This year, I’ve seen over 100 plays by over 100 playwrights living and dead, conventional and experimental, brilliant and not-so. One dramatist has grabbed my attention more than any other, and not only because more of her plays have been performed around here than any other’s (well, except Shakespeare—there is always Shakespeare).

In this decade, Sarah Ruhl has written 10 plays and seen them all professionally performed—not only an impressive output but a rare achievement for a young playwright (she’s now 36). I saw four of them this year, three in Western Mass.; another, her 2004 breakout comedy The Clean House, was part of New Century Theatre’s 2009 season.

The adjective most frequently applied to her plays is “quirky,” and quirky they certainly are. She takes a freewheeling, almost daredevil approach to dramatic structure and isn’t afraid of putting laughter and tears side by side. Moments of magic realism—rainy elevators, intersecting geographies, Ovidian metamorphoses—are grounded in flesh-and-blood lives and passions. All her work is unabashedly heartfelt, adorably nutty and abundantly theatrical.

Dead Man’s Cell Phone, which was seen last spring at Holyoke Community College (and the previous season at TheaterWorks in Hartford), starts with the title’s what-if—a ringing cell phone whose owner has suddenly expired, answered by a bystander who then gets caught up in the life the deceased left behind. It’s an oddball comedy that looks compassionately at the lonely spaces we’ve created in this super-connected age.

Last month WAM Theater of Pittsfield produced Melancholy Play, about a young bank teller who is so exquisitely sad that people keep falling in love with her, but then get annoyed when she unaccountably becomes happy. In one of Ruhl’s most fanciful metaphors, a woman turns into an almond, emulating the brain’s almond-shaped amygdala, seat of emotions.
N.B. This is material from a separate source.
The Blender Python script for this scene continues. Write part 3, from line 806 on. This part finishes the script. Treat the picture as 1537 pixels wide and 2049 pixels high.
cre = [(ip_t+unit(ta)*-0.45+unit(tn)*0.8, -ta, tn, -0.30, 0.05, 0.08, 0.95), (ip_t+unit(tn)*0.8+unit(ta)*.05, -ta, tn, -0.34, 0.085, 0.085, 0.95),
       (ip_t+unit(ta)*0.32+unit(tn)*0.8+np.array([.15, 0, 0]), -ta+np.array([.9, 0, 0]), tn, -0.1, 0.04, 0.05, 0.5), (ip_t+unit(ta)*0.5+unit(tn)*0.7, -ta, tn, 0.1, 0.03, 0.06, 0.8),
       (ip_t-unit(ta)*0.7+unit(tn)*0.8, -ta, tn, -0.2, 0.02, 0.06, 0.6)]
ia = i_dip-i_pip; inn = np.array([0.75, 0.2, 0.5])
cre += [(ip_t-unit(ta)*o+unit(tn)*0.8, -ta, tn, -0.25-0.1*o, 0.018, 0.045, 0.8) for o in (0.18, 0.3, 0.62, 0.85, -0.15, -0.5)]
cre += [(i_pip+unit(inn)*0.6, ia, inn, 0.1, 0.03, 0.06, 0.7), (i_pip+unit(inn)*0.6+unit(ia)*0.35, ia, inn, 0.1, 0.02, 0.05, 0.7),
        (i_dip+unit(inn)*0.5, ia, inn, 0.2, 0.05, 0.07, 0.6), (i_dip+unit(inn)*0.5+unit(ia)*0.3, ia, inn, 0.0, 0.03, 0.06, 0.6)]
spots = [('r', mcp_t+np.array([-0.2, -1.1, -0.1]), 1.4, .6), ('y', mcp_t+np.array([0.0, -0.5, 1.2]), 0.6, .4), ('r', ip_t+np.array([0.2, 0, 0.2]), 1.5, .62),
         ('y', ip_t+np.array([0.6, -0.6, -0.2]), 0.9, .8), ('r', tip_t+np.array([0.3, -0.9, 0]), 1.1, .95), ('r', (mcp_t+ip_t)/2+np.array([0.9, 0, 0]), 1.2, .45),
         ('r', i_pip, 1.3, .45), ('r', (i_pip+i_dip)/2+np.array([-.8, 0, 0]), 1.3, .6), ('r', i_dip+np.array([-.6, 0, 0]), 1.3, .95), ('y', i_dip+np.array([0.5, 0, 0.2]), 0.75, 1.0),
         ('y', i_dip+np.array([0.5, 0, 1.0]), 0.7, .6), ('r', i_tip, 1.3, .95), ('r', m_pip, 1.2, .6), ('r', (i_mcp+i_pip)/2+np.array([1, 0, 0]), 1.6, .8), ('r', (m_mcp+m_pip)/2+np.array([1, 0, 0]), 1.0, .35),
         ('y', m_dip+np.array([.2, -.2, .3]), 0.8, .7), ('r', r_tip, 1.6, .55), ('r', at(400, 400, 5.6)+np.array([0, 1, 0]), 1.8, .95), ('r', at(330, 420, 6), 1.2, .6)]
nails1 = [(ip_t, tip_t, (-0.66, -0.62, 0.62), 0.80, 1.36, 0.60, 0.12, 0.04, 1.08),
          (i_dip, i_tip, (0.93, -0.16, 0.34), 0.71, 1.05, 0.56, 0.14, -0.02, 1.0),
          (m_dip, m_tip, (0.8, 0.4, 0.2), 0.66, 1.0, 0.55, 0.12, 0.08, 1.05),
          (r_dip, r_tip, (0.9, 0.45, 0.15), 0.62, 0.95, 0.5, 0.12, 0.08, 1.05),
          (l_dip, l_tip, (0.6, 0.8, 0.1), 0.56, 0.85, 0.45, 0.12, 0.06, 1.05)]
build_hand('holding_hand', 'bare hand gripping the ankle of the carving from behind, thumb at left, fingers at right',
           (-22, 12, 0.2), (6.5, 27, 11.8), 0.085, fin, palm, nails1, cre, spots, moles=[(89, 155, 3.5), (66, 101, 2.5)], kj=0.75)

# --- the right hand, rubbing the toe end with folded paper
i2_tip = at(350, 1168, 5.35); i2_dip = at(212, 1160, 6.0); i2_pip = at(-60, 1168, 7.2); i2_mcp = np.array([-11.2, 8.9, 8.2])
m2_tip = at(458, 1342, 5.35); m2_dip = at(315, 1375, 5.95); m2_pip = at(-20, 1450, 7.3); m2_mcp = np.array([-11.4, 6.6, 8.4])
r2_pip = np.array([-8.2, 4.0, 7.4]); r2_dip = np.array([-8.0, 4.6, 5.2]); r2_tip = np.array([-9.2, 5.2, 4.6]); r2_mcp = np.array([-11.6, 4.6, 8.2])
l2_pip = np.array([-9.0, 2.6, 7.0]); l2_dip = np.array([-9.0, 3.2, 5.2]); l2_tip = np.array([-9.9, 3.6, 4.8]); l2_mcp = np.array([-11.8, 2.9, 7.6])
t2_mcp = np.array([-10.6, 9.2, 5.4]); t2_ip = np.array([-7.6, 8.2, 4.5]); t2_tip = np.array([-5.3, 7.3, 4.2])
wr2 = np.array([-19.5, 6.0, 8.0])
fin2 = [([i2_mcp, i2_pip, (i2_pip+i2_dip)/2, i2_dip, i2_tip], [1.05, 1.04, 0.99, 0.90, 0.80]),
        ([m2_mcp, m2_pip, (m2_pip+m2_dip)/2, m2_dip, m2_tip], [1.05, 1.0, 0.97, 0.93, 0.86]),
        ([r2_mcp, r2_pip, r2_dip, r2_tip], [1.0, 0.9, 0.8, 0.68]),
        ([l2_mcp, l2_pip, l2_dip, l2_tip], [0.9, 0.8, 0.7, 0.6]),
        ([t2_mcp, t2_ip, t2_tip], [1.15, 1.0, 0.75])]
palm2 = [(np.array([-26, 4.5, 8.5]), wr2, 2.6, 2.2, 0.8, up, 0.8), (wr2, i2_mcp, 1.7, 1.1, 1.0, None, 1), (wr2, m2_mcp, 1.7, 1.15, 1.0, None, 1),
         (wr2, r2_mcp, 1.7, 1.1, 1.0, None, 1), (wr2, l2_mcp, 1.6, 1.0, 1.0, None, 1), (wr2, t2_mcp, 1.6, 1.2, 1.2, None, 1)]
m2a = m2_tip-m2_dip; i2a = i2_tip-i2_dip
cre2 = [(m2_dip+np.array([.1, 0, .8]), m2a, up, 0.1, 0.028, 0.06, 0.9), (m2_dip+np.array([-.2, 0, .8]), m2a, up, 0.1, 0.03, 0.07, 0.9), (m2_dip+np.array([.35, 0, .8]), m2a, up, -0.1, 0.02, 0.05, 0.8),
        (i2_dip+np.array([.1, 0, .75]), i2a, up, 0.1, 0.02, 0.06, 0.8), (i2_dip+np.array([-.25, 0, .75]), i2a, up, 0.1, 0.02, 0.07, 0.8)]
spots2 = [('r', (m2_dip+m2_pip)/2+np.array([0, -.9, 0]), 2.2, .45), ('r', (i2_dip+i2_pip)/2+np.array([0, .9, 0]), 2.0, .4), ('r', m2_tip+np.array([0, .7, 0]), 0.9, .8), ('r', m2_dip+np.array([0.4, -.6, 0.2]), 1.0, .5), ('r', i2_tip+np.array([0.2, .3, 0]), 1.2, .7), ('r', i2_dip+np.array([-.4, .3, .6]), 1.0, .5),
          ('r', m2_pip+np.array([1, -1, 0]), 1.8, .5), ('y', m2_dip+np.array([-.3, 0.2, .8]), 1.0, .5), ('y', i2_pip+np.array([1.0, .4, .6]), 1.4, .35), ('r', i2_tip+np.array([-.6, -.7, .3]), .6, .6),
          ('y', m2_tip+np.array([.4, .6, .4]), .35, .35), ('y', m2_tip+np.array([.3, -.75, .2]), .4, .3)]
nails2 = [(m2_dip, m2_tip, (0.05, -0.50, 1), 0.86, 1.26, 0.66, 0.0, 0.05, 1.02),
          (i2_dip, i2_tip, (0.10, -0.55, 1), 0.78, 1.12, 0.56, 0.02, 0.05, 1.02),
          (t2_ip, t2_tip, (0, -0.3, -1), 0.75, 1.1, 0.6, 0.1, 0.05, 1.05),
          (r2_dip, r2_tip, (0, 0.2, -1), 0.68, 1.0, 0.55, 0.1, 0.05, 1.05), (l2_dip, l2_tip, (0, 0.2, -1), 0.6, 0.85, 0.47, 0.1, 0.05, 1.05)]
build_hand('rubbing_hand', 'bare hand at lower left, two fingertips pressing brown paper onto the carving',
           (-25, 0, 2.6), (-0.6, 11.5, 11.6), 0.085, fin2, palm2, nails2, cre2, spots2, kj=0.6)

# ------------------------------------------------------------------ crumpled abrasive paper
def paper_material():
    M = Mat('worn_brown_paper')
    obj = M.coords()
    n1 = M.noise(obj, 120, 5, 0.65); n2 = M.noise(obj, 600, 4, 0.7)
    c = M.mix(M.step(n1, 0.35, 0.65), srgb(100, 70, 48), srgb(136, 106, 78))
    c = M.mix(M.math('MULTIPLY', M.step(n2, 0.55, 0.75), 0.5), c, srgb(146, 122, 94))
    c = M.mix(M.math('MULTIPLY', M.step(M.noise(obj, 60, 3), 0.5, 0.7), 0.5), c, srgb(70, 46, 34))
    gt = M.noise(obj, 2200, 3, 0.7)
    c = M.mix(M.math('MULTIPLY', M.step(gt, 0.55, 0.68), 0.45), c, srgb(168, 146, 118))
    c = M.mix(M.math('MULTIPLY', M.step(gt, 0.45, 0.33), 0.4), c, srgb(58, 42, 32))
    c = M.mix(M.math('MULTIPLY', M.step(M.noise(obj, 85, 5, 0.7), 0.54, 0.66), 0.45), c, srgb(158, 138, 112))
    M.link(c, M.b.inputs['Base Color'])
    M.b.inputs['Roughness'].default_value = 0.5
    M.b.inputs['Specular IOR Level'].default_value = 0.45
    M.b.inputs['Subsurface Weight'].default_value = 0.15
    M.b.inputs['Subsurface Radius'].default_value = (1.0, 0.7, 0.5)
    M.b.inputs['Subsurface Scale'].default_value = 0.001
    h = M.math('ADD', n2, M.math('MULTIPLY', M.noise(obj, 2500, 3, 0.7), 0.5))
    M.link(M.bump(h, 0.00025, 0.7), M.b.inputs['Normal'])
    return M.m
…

The Clean House, a Pulitzer Prize finalist (as was last season’s Broadway hit In the Next Room or The Vibrator Play, about Victorian women’s liberation), focuses on a houseful of women dealing with jealousy, infidelity, depression and the desire to literally die laughing.

Eurydice breaks from Ruhl’s usual contemporary settings to explore the myth of Orpheus and Eurydice, the loving couple separated forever by one moment of bad judgment. The play, staged last summer by Old Deerfield Productions, is perhaps Ruhl’s most poignant, a fable about loss—of love, home and memory.

The playwright’s most audacious work, and to my mind her masterpiece-so-far, is Passion Play, a three-part epic that looks at communities staging the passion of Jesus in three historical eras: Elizabethan England, Nazi Germany and Reagan’s America. Through that lens the play examines, passionately and poetically, the fraying and mending of faith, social bonds and individual responsibility. It was produced last spring in New York by the appropriately named Epic Theater Ensemble, co-founded by Amherst native Zak Berkman.

Recipient of a MacArthur “genius” fellowship in 2006, Ruhl especially appeals to me because she engages “big” themes playfully and with a glorious theatricality. She uses the stage to upend our preconceptions and challenge our imaginations. Old Deerfield Productions will remount Eurydice in Northampton’s Academy of Music in March—a harbinger, I hope, of still more area productions by this unique, witty, lyrical and quirky playwright.